WHAT YOU HAVE TO DO: Take the lines from the beginning of the data below through the line holding "b.build('door_leaf', 'leaf', door)" and return exactly those.

INFORMATION PROVIDED:
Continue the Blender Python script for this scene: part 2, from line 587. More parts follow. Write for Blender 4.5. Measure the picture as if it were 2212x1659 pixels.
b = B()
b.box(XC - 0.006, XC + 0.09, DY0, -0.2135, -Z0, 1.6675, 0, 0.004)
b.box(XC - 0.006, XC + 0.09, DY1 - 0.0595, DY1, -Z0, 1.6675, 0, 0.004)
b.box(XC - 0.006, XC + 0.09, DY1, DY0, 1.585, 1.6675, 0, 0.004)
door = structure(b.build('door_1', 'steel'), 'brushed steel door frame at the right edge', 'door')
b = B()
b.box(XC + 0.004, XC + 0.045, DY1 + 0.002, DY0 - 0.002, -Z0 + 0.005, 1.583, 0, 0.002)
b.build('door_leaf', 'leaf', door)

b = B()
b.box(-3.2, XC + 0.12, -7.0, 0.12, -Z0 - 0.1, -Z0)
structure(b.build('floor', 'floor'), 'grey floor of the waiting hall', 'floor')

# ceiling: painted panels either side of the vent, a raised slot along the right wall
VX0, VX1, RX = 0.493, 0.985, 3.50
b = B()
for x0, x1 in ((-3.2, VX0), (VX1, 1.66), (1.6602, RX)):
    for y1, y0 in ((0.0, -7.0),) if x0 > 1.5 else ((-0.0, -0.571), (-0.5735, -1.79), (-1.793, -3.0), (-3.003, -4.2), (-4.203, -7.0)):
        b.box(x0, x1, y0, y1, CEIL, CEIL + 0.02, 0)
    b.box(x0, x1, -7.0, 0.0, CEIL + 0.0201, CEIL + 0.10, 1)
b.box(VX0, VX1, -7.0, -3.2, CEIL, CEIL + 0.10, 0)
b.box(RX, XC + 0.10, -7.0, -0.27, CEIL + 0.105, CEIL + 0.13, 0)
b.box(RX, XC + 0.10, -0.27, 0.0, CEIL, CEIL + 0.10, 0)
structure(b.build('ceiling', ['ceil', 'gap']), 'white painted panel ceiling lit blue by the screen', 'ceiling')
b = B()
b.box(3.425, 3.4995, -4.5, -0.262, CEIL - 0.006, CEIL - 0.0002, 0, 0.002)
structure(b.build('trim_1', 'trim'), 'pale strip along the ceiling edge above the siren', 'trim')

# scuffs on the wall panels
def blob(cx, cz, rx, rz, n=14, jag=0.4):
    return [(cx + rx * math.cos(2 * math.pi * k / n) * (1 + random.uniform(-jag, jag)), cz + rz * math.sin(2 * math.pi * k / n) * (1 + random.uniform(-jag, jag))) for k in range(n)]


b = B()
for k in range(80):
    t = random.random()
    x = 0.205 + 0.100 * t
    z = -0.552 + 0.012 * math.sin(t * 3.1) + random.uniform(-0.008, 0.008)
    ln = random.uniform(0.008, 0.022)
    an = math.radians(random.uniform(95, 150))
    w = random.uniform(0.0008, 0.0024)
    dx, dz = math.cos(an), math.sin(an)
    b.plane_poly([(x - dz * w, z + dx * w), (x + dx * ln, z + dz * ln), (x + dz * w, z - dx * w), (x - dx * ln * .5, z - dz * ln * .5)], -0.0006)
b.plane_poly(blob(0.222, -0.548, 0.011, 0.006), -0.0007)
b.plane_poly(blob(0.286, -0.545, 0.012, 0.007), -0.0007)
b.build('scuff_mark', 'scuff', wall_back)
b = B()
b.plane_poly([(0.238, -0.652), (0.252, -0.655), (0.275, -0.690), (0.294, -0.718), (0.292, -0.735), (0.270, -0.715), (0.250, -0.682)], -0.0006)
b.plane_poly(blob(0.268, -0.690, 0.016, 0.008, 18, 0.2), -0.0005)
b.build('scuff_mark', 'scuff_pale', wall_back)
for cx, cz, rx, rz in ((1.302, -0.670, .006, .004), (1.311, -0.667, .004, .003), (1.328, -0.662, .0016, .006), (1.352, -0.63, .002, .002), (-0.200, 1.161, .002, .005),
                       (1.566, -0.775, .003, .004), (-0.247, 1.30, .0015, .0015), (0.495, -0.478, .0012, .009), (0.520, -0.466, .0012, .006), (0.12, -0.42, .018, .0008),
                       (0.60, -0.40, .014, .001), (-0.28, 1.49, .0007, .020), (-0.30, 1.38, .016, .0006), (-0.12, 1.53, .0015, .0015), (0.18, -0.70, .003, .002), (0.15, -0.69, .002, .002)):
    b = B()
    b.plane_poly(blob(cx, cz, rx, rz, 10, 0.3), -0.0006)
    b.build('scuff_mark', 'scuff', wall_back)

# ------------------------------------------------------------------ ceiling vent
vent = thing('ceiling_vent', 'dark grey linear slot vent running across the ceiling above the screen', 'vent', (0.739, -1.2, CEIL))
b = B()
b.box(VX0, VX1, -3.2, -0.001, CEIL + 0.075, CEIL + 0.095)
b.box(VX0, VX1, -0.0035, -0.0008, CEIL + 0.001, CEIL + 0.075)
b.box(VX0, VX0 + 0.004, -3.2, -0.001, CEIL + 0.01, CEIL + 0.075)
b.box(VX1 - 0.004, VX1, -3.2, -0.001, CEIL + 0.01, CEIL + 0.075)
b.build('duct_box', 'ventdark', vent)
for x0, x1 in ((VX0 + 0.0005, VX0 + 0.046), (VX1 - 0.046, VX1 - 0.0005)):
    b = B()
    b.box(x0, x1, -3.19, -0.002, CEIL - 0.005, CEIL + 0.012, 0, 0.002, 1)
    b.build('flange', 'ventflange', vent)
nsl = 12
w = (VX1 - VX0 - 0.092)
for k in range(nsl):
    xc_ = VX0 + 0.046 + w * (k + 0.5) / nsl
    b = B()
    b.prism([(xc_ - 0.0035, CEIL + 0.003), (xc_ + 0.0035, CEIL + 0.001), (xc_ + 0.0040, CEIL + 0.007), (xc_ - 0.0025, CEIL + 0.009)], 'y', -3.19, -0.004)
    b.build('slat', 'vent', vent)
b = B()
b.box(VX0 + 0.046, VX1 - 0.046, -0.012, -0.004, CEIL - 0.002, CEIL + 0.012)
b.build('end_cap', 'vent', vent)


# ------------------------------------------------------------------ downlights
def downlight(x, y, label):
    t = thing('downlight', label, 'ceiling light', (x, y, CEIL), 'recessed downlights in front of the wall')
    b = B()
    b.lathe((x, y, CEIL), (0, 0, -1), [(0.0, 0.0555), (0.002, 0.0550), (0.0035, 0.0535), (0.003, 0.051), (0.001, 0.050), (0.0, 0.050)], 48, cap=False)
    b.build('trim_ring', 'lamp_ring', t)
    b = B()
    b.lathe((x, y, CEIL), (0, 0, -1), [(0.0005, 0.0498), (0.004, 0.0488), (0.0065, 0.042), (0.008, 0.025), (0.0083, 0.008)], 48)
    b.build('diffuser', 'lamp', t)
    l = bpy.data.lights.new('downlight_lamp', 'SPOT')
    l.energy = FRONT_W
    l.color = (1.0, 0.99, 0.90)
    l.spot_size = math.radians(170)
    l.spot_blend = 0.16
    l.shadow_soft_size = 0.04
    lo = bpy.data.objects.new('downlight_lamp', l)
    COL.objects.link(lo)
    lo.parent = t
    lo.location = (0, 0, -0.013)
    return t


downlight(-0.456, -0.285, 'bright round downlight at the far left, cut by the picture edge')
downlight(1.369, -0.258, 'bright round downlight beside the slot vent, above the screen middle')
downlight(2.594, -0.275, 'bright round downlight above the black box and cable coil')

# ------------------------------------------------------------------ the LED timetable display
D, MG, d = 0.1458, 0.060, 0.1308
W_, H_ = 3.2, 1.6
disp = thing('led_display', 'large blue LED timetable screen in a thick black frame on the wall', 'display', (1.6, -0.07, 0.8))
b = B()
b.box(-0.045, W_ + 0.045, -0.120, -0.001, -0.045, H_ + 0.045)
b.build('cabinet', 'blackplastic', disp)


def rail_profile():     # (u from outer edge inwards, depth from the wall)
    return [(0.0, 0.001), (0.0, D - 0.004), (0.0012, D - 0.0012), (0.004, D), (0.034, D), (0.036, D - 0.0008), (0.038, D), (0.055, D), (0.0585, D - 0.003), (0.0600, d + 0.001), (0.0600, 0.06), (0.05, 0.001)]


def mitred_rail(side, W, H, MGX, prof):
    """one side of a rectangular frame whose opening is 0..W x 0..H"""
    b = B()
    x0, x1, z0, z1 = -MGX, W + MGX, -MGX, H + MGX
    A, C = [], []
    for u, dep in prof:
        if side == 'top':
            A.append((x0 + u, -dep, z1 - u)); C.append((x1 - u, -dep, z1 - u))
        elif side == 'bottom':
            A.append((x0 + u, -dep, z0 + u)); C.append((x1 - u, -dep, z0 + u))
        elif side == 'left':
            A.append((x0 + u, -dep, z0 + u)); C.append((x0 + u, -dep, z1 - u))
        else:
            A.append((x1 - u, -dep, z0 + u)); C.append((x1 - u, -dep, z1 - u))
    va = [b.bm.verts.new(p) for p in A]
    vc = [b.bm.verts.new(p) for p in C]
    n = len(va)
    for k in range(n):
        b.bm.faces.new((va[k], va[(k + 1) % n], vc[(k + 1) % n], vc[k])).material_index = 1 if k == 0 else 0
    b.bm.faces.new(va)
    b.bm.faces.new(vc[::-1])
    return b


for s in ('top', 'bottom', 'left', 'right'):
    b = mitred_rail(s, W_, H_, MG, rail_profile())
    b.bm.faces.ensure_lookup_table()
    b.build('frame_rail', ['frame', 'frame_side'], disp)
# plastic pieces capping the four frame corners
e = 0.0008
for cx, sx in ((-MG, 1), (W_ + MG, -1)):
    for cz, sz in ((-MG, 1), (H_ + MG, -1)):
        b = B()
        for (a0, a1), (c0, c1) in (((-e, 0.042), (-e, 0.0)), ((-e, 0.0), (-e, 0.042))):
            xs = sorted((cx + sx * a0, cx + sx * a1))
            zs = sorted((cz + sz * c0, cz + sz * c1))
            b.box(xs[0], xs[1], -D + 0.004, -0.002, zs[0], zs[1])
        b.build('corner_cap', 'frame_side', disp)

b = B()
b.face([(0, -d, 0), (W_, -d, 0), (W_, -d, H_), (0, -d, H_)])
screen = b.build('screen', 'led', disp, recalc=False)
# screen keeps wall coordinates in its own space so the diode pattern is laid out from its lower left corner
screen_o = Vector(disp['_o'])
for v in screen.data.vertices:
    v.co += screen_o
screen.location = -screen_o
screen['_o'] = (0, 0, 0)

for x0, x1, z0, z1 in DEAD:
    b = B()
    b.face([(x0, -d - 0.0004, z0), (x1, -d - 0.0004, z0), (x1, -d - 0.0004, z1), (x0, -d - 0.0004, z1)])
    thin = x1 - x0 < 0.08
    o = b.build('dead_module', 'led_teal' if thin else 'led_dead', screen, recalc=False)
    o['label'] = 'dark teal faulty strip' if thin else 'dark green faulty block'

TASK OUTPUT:
Continue the Blender Python script for this scene: part 2, from line 587. More parts follow. Write for Blender 4.5. Measure the picture as if it were 2212x1659 pixels.
b = B()
b.box(XC - 0.006, XC + 0.09, DY0, -0.2135, -Z0, 1.6675, 0, 0.004)
b.box(XC - 0.006, XC + 0.09, DY1 - 0.0595, DY1, -Z0, 1.6675, 0, 0.004)
b.box(XC - 0.006, XC + 0.09, DY1, DY0, 1.585, 1.6675, 0, 0.004)
door = structure(b.build('door_1', 'steel'), 'brushed steel door frame at the right edge', 'door')
b = B()
b.box(XC + 0.004, XC + 0.045, DY1 + 0.002, DY0 - 0.002, -Z0 + 0.005, 1.583, 0, 0.002)
b.build('door_leaf', 'leaf', door)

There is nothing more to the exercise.